Federal appellate court to review San Francisco board’s anti-Catholic resolution

12152009   SF vatican

A full panel of judges on the Ninth Circuit Court of Appeals will hear oral arguments concerning the constitutionality of the San Francisco Board of Supervisor’s resolution attacking the Catholic Church for its opposition to the adoption of children by homosexuals.

The panel will review the earlier opinion of a three-judge Ninth Circuit panel that upheld the resolution.

Robert Muise, an attorney with the Thomas More Law Center, will argue on behalf of the plaintiffs, the Catholic League and two Catholic residents of San Francisco.

The Law Center in a statement charged that the resolution sounded “like a Ku Klux Klan anti-Catholic diatribe.”

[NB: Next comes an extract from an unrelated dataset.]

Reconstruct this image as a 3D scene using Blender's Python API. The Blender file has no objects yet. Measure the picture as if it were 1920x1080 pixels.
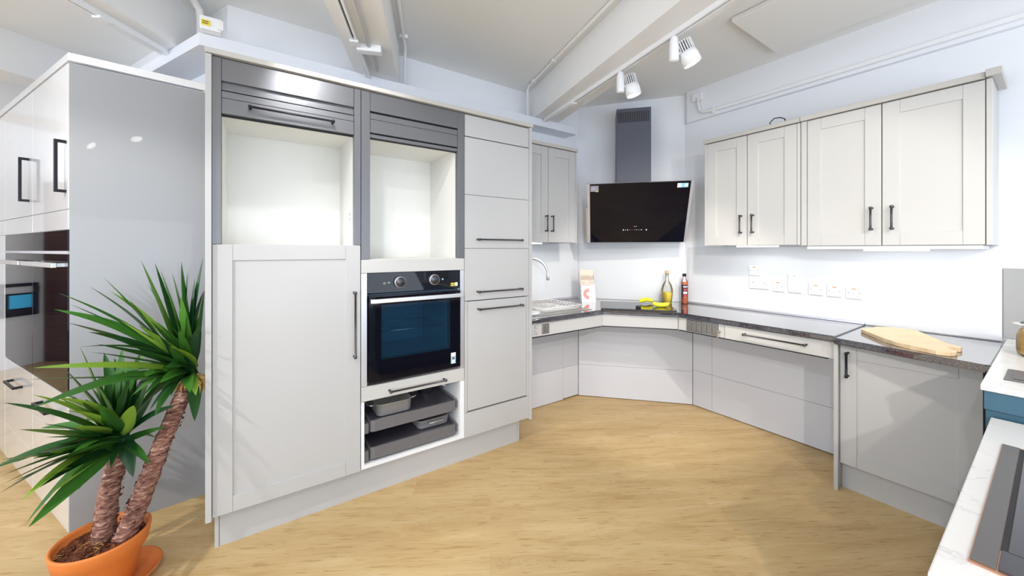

It refers to the Vatican as a “foreign country” interfering in the affairs of the city. It says the Church’s teaching on homosexuality is “insulting to all San Franciscans,” “hateful,” “insulting and callous,” “defamatory” and “insensitive and ignorant.”

The Board’s resolution refers to the Inquisition and urges the Archbishop of San Francisco and Catholic Charities of San Francisco to defy Church directives.

The resolution was unanimously adopted by the Board on March 21, 2006.

The lawsuit charges that the resolution violates the Establishment Clause of the Constitution on the grounds that it expresses government hostility toward the Catholic Church.

In the Thomas More Law Center’s view, the “anti-Catholic” resolution sends a clear message to the plaintiffs and other faithful Catholics that “they are outsiders, not full members of the political community.” It also tells those who oppose Catholic beliefs that they are “insiders” and “favored members of the political community.”